Global warming, which is mainly linked to CO2 increase, has led to a growing interest in assessing carbon conservation in forest biomass. Despite evidence that treelines have advanced by hundreds of meters, knowledge of associated stand biomass changes is insufficient for comprehensive estimation of their role in carbon sequestration. Traditionally, the biomass assessment is based on data collected by field measurements. While this approach provides accurate data for local sites, it cannot be extrapolated properly to larger areas. A more appropriate approach would be to combine field measurements with remote sensing methods. We used data obtained by tree morphometry and annual ring measurements, model-based biomass estimation, processing of laser scanning results, and satellite imagery to model and calculate changes in stand above-ground biomass (AGB) since 1900 at treeline ecotone in Altai and Western Sayan. We developed simulations to predict AGB changes over the coming four decades in these regions.
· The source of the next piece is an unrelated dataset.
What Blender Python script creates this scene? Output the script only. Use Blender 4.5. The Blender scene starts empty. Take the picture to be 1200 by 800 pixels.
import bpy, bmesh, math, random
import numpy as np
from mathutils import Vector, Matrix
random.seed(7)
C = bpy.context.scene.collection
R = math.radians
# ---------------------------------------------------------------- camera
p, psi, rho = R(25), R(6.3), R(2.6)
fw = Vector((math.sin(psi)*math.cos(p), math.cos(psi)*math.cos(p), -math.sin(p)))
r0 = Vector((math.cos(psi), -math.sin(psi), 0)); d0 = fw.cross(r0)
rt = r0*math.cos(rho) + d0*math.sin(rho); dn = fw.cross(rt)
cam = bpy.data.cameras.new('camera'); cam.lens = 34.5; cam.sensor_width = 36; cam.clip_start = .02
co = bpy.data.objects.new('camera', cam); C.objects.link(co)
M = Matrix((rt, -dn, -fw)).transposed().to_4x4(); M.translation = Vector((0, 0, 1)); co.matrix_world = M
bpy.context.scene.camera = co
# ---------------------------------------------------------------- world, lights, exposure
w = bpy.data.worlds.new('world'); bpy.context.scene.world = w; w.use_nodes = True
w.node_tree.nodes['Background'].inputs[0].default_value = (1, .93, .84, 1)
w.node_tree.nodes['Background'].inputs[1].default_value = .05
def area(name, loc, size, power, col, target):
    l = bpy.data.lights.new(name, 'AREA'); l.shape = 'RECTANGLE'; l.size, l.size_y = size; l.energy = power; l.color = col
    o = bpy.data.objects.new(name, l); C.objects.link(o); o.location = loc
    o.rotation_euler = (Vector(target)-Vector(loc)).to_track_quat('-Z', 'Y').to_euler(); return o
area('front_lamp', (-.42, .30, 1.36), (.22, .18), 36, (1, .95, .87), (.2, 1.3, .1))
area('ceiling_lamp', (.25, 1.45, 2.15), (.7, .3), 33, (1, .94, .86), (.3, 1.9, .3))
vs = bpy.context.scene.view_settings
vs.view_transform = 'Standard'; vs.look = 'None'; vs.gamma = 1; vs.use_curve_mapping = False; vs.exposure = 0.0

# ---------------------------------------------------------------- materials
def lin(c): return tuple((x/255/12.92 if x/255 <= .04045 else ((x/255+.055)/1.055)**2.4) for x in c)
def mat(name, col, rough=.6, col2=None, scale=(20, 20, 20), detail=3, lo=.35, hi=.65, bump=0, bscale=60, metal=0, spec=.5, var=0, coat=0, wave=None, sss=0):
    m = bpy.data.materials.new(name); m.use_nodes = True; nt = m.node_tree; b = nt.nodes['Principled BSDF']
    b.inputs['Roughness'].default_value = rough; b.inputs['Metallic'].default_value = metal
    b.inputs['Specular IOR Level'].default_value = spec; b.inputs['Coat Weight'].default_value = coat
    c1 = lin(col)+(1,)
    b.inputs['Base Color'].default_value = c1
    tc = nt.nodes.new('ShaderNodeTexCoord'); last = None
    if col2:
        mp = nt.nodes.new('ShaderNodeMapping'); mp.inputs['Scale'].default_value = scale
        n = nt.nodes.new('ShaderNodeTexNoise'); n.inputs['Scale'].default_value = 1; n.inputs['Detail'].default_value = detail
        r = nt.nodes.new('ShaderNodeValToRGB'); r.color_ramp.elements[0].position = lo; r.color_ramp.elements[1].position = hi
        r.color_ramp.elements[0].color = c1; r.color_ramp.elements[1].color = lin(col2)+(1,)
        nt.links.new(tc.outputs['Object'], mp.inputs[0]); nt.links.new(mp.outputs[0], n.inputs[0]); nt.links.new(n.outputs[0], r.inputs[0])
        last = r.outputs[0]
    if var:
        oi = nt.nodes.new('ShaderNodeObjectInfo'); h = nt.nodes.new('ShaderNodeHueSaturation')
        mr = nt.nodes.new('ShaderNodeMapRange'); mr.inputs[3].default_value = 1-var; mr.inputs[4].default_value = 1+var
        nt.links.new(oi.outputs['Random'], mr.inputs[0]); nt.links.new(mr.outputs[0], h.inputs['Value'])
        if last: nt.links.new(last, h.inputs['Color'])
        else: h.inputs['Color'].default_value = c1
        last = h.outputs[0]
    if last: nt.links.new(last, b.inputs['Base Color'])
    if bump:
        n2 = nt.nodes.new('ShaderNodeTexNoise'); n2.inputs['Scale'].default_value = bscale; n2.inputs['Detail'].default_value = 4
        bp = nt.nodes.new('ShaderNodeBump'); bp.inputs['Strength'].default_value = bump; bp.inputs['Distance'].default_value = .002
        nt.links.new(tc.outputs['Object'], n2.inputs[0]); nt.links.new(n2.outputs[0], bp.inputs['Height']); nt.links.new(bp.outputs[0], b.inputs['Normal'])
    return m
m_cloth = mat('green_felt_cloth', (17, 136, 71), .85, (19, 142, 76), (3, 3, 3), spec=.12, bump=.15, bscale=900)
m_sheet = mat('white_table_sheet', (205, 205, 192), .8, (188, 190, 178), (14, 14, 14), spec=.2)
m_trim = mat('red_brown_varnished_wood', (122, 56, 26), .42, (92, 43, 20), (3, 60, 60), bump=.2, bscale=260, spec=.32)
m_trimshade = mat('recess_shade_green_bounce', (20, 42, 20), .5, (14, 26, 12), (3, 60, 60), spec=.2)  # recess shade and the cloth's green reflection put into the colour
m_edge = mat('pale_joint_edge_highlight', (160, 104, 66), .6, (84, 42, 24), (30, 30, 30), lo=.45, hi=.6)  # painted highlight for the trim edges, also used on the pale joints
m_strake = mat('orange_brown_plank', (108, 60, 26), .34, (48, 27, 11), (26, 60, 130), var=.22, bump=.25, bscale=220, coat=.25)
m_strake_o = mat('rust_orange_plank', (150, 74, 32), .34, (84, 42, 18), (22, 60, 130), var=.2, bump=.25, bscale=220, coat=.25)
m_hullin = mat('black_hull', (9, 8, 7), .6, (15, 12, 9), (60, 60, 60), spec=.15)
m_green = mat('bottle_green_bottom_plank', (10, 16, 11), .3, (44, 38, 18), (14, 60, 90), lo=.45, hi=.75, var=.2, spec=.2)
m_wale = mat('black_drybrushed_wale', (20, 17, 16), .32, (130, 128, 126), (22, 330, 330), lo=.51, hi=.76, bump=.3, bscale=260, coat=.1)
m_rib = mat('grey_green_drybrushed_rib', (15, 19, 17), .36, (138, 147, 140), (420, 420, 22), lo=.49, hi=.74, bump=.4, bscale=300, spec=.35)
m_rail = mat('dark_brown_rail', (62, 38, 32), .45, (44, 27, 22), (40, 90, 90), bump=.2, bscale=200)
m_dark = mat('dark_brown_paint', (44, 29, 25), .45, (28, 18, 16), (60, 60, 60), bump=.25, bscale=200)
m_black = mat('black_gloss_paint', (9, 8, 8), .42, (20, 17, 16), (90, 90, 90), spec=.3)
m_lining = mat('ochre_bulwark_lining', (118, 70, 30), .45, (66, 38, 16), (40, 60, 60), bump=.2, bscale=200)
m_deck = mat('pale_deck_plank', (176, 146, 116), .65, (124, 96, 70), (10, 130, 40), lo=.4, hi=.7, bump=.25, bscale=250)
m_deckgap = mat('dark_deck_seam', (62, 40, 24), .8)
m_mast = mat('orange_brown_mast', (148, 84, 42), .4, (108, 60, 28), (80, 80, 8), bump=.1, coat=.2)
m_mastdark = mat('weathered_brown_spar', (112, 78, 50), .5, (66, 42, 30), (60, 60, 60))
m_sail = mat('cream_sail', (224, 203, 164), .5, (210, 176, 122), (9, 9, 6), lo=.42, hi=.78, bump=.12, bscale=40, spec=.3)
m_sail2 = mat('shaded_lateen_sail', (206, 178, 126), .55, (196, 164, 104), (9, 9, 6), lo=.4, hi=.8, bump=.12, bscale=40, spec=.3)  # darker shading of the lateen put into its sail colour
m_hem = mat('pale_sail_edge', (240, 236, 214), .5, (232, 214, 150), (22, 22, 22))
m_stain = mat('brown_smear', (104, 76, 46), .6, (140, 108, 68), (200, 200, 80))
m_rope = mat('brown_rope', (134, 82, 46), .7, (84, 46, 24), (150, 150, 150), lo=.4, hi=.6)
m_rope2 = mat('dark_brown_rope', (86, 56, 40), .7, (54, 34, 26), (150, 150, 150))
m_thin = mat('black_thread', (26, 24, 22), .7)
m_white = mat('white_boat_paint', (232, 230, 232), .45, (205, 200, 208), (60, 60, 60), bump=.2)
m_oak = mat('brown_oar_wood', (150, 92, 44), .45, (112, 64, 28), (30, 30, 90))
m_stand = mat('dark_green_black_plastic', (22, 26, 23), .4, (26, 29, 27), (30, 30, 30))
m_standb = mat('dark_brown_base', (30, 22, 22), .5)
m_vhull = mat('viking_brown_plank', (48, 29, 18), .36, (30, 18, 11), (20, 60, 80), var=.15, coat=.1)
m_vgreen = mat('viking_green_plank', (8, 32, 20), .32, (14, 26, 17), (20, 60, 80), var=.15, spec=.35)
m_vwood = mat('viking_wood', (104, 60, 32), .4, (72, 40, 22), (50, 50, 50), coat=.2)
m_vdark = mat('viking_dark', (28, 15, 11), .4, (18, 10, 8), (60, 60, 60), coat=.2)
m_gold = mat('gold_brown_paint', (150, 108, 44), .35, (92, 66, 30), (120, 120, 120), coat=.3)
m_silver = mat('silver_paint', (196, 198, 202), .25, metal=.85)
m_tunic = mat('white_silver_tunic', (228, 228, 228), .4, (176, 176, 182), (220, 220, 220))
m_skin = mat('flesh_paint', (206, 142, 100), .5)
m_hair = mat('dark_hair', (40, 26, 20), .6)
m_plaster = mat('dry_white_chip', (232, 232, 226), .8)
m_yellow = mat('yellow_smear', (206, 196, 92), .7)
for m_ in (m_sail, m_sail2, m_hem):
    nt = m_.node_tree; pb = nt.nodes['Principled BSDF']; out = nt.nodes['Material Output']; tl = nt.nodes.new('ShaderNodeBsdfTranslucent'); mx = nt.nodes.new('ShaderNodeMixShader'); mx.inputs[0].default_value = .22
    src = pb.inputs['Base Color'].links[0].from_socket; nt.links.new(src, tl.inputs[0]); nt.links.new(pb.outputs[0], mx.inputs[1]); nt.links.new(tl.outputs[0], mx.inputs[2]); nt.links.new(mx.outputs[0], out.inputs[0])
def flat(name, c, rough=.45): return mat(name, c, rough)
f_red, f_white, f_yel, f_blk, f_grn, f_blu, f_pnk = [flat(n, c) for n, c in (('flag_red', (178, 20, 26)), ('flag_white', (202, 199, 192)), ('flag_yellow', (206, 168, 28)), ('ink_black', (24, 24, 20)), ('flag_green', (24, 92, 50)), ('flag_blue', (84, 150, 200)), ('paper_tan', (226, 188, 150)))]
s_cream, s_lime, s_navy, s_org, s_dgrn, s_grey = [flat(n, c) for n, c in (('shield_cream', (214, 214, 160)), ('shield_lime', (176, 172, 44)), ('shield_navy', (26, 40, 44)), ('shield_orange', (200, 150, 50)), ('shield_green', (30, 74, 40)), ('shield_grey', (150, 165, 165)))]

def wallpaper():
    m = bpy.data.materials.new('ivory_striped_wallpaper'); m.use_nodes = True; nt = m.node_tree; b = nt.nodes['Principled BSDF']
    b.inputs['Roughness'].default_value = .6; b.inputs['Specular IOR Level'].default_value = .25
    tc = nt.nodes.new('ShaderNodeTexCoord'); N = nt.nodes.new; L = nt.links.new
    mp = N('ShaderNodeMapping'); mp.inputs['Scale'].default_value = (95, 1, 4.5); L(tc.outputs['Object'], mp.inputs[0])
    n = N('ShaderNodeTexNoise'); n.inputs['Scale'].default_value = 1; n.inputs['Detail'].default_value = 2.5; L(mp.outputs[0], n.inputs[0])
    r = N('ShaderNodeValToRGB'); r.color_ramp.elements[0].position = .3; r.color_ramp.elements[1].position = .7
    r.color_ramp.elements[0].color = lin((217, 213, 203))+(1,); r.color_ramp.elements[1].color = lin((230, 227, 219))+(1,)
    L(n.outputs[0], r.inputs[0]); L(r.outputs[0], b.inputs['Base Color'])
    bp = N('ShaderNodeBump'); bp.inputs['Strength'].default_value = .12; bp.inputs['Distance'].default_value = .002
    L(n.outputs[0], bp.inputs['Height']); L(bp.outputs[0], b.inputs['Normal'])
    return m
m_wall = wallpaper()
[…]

Our findings revealed that the upslope shift of the treeline ecotone by 58–86 m of altitude over the past century was accompanied by an exponential increase in AGB of stands within the 200–400 m forest–tundra transition zone. This resulted in an AGB increment of 120–139 tons per 100 m of treeline. We expect that stand AGB at the treeline ecotone will become 2.3–3.3 times bigger by 2060. All exposures must be considered when estimating stand AGB within treeline ecotones because there are significant differences in treeline elevation, tree-dominant proportions, and stand structure on different slopes.